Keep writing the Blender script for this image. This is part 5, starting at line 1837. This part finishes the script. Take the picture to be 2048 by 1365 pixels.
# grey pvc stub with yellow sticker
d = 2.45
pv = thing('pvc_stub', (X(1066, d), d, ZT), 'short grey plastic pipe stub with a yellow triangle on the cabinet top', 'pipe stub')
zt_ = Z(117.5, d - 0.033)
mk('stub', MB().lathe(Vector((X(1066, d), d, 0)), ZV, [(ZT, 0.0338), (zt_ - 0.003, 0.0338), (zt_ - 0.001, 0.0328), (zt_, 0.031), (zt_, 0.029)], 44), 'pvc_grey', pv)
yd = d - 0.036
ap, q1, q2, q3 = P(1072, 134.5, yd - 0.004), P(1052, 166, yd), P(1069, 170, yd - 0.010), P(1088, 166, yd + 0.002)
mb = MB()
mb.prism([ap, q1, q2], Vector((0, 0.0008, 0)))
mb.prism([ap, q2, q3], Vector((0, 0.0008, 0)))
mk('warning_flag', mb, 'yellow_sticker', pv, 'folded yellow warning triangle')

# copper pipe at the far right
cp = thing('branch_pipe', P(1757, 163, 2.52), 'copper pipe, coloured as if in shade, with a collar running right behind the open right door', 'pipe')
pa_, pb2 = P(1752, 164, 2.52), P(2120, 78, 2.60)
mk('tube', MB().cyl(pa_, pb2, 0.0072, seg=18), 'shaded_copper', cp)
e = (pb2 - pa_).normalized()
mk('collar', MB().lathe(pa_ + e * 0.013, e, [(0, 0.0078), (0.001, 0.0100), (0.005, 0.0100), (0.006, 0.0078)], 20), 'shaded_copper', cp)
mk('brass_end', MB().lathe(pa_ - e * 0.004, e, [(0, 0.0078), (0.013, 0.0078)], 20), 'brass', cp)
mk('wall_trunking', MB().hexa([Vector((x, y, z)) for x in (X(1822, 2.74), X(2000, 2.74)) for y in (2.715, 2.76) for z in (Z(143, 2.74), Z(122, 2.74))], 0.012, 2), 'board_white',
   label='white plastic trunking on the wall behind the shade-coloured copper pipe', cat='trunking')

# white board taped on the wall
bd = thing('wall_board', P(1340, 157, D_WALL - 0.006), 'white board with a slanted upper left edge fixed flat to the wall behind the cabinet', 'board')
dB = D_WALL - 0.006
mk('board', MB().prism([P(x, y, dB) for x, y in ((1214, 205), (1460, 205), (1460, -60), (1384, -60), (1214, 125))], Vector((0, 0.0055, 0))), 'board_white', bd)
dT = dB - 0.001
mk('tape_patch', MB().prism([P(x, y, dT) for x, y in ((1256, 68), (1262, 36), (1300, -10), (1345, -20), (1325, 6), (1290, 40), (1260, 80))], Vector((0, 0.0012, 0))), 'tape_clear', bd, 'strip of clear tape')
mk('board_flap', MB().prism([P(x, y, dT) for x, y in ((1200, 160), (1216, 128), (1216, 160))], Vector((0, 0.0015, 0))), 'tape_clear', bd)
----
Your task is to transcribe the listing above in full, exactly as given.

Reply »
Keep writing the Blender script for this image. This is part 5, starting at line 1837. This part finishes the script. Take the picture to be 2048 by 1365 pixels.
# grey pvc stub with yellow sticker
d = 2.45
pv = thing('pvc_stub', (X(1066, d), d, ZT), 'short grey plastic pipe stub with a yellow triangle on the cabinet top', 'pipe stub')
zt_ = Z(117.5, d - 0.033)
mk('stub', MB().lathe(Vector((X(1066, d), d, 0)), ZV, [(ZT, 0.0338), (zt_ - 0.003, 0.0338), (zt_ - 0.001, 0.0328), (zt_, 0.031), (zt_, 0.029)], 44), 'pvc_grey', pv)
yd = d - 0.036
ap, q1, q2, q3 = P(1072, 134.5, yd - 0.004), P(1052, 166, yd), P(1069, 170, yd - 0.010), P(1088, 166, yd + 0.002)
mb = MB()
mb.prism([ap, q1, q2], Vector((0, 0.0008, 0)))
mb.prism([ap, q2, q3], Vector((0, 0.0008, 0)))
mk('warning_flag', mb, 'yellow_sticker', pv, 'folded yellow warning triangle')

# copper pipe at the far right
cp = thing('branch_pipe', P(1757, 163, 2.52), 'copper pipe, coloured as if in shade, with a collar running right behind the open right door', 'pipe')
pa_, pb2 = P(1752, 164, 2.52), P(2120, 78, 2.60)
mk('tube', MB().cyl(pa_, pb2, 0.0072, seg=18), 'shaded_copper', cp)
e = (pb2 - pa_).normalized()
mk('collar', MB().lathe(pa_ + e * 0.013, e, [(0, 0.0078), (0.001, 0.0100), (0.005, 0.0100), (0.006, 0.0078)], 20), 'shaded_copper', cp)
mk('brass_end', MB().lathe(pa_ - e * 0.004, e, [(0, 0.0078), (0.013, 0.0078)], 20), 'brass', cp)
mk('wall_trunking', MB().hexa([Vector((x, y, z)) for x in (X(1822, 2.74), X(2000, 2.74)) for y in (2.715, 2.76) for z in (Z(143, 2.74), Z(122, 2.74))], 0.012, 2), 'board_white',
   label='white plastic trunking on the wall behind the shade-coloured copper pipe', cat='trunking')

# white board taped on the wall
bd = thing('wall_board', P(1340, 157, D_WALL - 0.006), 'white board with a slanted upper left edge fixed flat to the wall behind the cabinet', 'board')
dB = D_WALL - 0.006
mk('board', MB().prism([P(x, y, dB) for x, y in ((1214, 205), (1460, 205), (1460, -60), (1384, -60), (1214, 125))], Vector((0, 0.0055, 0))), 'board_white', bd)
dT = dB - 0.001
mk('tape_patch', MB().prism([P(x, y, dT) for x, y in ((1256, 68), (1262, 36), (1300, -10), (1345, -20), (1325, 6), (1290, 40), (1260, 80))], Vector((0, 0.0012, 0))), 'tape_clear', bd, 'strip of clear tape')
mk('board_flap', MB().prism([P(x, y, dT) for x, y in ((1200, 160), (1216, 128), (1216, 160))], Vector((0, 0.0015, 0))), 'tape_clear', bd)